The term “postmodern,” says Barth is not easy to define, since it has such broad applications. A number of theorists, according to Barth, begin with the premise that postmodernism in some way extends some of the ideas of modernism (197). But the way Barth sees it is different. He says:

My ideal postmodernist author neither merely repudiates nor merely imitates either his twentieth-century modernist parents or his nineteenth-century premodernist grandparents. He has the first half of our century under his belt, but not on his back. [...] The ideal postmodernist novel will somehow rise above the quarrel between realism and irrealism, formalism and “contentism,” pure and committed literature, coterie fiction and junk fiction.

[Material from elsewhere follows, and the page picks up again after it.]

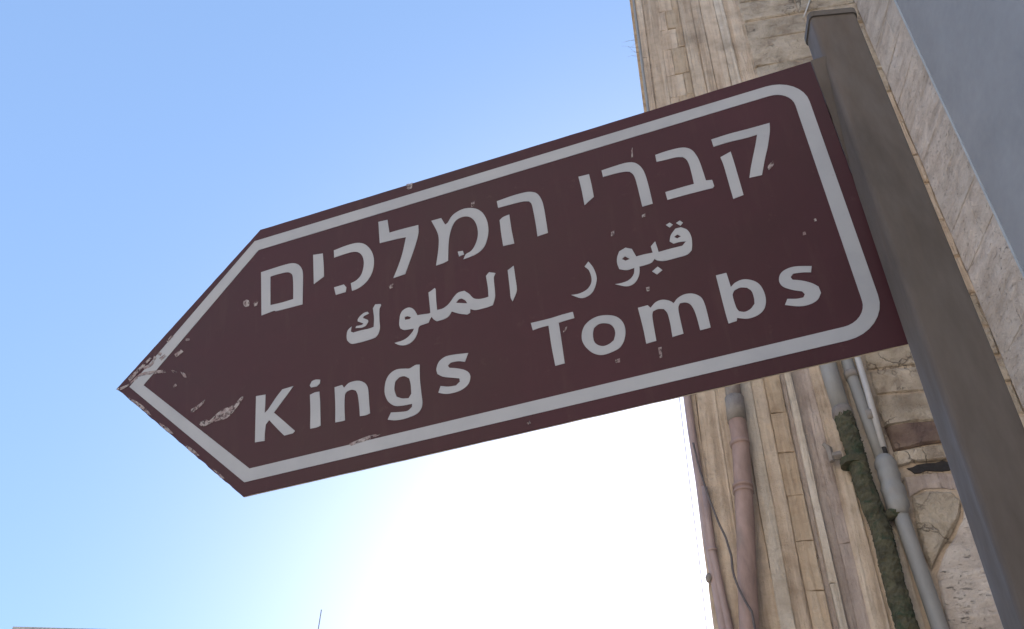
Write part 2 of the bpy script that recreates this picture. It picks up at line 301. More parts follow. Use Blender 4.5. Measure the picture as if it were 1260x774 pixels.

Alas for professors of literature, it may not need as much teaching as Joyce’s or Nabokov’s, or some of my own. (203)


Barth ends by saying that while he argued in his original essay that “The Literature of Exhaustion” could refer to having exhausted the possibilities of modernism, “The Literature of Replenishment” was actually a better term for Postmodernism because of the many possibilities it offered for literature of the future.